A Learning Journey

Kacy Keutzer

Employment and travel

As a young person, I was able to travel more than most youth do, and therefore gained a lot of cultural experiences. I also have worked with children from as soon as I was old enough to work! Here as some of the experiances that have made an impact on my future as an educator!

Costa Rica Volunteer Trip:

In my grade 12 year, my Me To We group was lucky enough to have the opportunity to travel to Costa Rica with another Me To We group from a nearby community. In Costa Rica we volunteered in all sorts of different ways, saw the cultural diversity and got to explore! I found the trip extremely humbling. We worked with a school to create a mural for their cratering school. Seeing the joy that the artwork brought to the students and the happiness they had, even though they were attending school in a building with two rooms that was falling to crumbles, was so inspiring. Although most of the children couldn’t speak english, the language of love was so obvious. These children loved school and they loved being amongst one another and learning. It was such a great motivation for myself as a future teacher, and a reminder of how wonderful learning can be.

Teach On Call:

I am so fortunate to have been able to spend over 100 hours substitute teaching in my hometown. This was the closest experience I have had to teaching. I learned so much about how to run a classroom and classroom management. I was expected to teach all ages of elementary students of all different compositions. I had students in my classroom with behavioural issues, learning disabilities, mental illness, hearing impairment and other physical and mental problems. I learned a lot about how to help all students, not just the average student but the gifted child or the child that struggles with academics and everything in between.
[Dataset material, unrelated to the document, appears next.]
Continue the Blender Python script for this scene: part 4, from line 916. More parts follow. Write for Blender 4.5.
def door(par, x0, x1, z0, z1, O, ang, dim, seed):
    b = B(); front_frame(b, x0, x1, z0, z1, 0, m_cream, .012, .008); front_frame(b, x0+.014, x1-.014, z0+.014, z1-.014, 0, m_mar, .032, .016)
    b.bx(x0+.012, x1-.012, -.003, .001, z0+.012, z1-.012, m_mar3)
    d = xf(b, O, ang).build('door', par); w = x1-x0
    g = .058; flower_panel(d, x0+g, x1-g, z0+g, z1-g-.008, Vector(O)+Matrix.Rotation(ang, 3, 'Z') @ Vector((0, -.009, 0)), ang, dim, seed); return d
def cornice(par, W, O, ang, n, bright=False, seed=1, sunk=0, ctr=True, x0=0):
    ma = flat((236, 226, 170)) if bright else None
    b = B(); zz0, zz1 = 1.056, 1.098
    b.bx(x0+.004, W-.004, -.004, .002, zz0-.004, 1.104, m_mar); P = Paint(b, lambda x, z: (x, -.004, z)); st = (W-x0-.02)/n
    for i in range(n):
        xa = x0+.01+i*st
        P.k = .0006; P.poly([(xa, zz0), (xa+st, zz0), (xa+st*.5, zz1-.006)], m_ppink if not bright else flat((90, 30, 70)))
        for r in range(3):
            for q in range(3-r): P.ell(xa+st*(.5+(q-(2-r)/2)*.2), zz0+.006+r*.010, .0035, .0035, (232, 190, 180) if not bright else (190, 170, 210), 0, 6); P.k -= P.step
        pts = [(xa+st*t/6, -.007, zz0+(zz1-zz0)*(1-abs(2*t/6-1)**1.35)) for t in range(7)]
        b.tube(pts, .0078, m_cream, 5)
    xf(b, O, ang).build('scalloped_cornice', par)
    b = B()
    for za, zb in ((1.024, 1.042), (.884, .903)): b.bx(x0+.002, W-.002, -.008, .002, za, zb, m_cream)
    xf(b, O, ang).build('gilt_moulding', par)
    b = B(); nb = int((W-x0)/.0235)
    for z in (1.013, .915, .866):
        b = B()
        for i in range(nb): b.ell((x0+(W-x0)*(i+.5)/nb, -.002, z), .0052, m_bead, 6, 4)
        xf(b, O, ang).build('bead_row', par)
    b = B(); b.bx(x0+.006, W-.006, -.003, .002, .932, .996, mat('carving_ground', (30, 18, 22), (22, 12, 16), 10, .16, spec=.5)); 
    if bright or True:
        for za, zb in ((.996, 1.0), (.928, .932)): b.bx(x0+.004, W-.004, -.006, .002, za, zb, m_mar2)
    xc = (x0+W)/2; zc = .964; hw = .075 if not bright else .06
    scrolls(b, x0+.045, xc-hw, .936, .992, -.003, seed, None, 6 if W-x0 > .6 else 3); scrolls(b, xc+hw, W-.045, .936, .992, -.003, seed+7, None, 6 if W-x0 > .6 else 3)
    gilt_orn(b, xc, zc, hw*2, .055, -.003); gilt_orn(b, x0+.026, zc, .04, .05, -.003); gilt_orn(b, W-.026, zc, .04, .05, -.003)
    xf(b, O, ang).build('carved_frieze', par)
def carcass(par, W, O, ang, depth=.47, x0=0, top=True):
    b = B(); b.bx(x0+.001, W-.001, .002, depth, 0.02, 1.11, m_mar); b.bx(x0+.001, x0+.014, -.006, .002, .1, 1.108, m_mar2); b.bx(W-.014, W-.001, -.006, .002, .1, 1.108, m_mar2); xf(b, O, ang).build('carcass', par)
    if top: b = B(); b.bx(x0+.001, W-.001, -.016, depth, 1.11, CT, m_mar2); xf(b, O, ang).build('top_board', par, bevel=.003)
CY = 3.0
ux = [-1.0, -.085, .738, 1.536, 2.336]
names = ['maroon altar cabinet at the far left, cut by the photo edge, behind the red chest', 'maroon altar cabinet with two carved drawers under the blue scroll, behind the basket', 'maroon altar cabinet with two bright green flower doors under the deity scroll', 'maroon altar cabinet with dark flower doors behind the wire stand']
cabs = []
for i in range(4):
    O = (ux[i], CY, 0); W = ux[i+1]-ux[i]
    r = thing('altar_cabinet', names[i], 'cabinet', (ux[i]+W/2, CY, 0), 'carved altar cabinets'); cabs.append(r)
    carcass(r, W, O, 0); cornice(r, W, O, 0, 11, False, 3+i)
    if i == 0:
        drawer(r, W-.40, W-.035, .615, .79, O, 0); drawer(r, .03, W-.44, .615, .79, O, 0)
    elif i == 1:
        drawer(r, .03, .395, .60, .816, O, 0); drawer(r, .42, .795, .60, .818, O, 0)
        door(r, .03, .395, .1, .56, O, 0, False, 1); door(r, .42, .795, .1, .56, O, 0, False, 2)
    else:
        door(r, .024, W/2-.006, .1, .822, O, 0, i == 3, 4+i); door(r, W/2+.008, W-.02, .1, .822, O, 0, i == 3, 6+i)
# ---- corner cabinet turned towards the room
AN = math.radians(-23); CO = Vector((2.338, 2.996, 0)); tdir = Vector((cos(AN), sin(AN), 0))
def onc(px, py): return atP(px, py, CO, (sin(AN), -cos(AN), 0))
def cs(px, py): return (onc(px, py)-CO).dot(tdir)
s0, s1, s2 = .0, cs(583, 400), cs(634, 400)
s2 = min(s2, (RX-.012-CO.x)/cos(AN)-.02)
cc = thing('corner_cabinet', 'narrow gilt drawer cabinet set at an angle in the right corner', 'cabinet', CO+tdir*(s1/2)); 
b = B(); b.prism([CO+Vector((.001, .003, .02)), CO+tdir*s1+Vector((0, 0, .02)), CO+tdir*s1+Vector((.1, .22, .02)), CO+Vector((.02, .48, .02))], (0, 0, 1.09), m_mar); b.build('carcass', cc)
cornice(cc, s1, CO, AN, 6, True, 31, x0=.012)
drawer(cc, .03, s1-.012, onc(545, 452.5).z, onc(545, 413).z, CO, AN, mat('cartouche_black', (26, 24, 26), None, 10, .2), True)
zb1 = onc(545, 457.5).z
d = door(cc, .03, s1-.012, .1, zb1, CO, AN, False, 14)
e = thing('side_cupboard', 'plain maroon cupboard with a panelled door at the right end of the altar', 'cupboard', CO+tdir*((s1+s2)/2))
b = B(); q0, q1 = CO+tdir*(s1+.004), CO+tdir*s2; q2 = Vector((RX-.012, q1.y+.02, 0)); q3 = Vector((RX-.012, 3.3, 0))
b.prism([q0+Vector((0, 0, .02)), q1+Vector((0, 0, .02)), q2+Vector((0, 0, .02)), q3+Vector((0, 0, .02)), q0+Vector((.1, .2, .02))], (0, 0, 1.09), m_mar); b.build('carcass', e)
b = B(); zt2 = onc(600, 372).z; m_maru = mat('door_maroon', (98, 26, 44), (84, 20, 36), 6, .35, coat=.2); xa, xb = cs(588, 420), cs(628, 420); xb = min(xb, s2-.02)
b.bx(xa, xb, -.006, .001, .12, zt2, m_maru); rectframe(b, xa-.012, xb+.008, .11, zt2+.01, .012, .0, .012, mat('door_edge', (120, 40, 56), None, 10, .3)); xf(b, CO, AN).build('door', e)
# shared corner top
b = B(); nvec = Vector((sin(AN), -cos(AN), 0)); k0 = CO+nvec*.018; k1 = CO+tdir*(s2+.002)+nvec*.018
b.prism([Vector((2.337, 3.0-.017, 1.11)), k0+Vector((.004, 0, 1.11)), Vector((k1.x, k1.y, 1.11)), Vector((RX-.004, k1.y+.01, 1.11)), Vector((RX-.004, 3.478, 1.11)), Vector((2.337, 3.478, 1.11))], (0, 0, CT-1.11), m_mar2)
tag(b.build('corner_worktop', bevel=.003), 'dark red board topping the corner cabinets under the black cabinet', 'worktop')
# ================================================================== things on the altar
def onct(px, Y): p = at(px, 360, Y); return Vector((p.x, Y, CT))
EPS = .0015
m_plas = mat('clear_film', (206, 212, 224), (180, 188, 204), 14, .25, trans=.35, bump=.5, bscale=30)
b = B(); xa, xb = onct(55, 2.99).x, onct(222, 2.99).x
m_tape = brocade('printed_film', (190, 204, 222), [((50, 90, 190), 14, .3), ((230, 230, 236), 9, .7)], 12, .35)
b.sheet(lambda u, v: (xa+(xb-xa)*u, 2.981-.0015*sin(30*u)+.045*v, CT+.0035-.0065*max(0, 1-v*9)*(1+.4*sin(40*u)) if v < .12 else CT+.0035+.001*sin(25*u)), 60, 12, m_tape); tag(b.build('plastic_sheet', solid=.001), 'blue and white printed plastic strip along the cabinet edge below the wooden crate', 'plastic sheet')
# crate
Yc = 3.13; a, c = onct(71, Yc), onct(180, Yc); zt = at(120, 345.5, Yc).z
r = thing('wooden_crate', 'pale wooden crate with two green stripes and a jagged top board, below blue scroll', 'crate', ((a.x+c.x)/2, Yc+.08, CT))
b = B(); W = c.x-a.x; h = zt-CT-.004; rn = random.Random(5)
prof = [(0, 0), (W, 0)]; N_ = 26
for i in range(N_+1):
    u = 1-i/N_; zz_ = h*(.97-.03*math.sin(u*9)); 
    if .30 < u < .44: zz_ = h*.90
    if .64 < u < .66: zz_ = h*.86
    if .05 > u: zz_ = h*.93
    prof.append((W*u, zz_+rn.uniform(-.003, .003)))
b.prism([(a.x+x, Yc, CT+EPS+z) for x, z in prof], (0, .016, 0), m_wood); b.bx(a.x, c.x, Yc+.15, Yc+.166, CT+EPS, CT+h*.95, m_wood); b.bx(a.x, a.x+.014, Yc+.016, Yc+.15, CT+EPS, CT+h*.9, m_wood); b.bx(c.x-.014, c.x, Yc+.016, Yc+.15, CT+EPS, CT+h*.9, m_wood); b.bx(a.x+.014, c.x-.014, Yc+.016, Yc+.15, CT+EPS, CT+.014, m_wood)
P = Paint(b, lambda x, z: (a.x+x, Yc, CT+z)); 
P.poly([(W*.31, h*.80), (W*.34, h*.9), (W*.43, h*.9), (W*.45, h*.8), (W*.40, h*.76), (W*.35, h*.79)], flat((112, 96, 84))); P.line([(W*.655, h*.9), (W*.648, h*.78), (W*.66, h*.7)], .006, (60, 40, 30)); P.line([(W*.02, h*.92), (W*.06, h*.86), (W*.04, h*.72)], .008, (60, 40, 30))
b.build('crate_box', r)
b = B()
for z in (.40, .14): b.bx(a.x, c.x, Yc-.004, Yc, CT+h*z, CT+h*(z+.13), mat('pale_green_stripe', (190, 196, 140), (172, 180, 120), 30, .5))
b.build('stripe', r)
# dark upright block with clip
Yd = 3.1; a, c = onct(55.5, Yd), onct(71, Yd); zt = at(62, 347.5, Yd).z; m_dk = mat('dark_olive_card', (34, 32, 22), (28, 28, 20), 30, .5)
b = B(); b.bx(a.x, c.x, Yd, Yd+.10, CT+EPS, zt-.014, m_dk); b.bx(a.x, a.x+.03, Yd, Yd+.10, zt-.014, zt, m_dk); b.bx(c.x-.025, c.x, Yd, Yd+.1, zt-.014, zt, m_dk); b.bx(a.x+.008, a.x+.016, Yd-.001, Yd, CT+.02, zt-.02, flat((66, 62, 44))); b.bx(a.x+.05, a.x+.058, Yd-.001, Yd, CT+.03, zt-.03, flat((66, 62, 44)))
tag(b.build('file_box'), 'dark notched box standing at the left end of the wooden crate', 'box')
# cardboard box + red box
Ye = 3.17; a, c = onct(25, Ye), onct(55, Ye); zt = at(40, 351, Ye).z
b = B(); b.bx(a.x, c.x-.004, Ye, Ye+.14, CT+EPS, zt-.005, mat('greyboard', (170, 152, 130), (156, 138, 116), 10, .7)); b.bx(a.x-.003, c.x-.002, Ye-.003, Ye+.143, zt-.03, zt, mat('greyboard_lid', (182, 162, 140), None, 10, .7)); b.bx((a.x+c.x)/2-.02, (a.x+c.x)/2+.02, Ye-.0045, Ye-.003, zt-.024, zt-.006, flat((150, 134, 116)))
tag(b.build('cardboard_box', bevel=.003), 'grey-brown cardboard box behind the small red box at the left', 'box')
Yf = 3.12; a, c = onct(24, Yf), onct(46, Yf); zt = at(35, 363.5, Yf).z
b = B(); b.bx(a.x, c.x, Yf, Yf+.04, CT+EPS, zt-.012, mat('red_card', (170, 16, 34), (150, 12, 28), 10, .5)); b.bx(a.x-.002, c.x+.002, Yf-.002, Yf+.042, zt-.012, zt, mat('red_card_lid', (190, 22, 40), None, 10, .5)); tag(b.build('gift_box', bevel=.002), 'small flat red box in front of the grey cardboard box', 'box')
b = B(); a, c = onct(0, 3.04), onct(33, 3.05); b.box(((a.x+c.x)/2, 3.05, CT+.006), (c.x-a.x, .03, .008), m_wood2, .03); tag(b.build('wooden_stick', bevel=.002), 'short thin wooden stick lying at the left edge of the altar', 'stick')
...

I am so grateful I had the hands on experience in the classroom that I did before getting into the Bachelors of Elementary Education program. Most teachers get to experience being a TOC after they graduate the program, but I feel a step ahead.

Dance Teacher:

Throughout high-school I taught dance to children ages 3-13. My hometown did not have a dance studio, so I taught these classes on my own. I had to create lesson plans, budgets, find music, pay rent on a building and teach around 50 children dance all by myself. I learned so much about planning and implementing plans with students. I quickly realized that lesson plans may not always work as planned, had to be flexible, understood that each child learned differently and developed management skills. I was responsible for all these students well being, and responsible for teaching them something. I took pride in my learning as the program developed stronger and stronger each year. A lot of this will be heavily transferable to the classroom. I have been able to see my plans in physical action and have had nobody else to call on when I failed. This is the same with being a teacher, it is first and foremost a learning experience. I am never going to be perfect, I will fail, but I will learn from those experiences.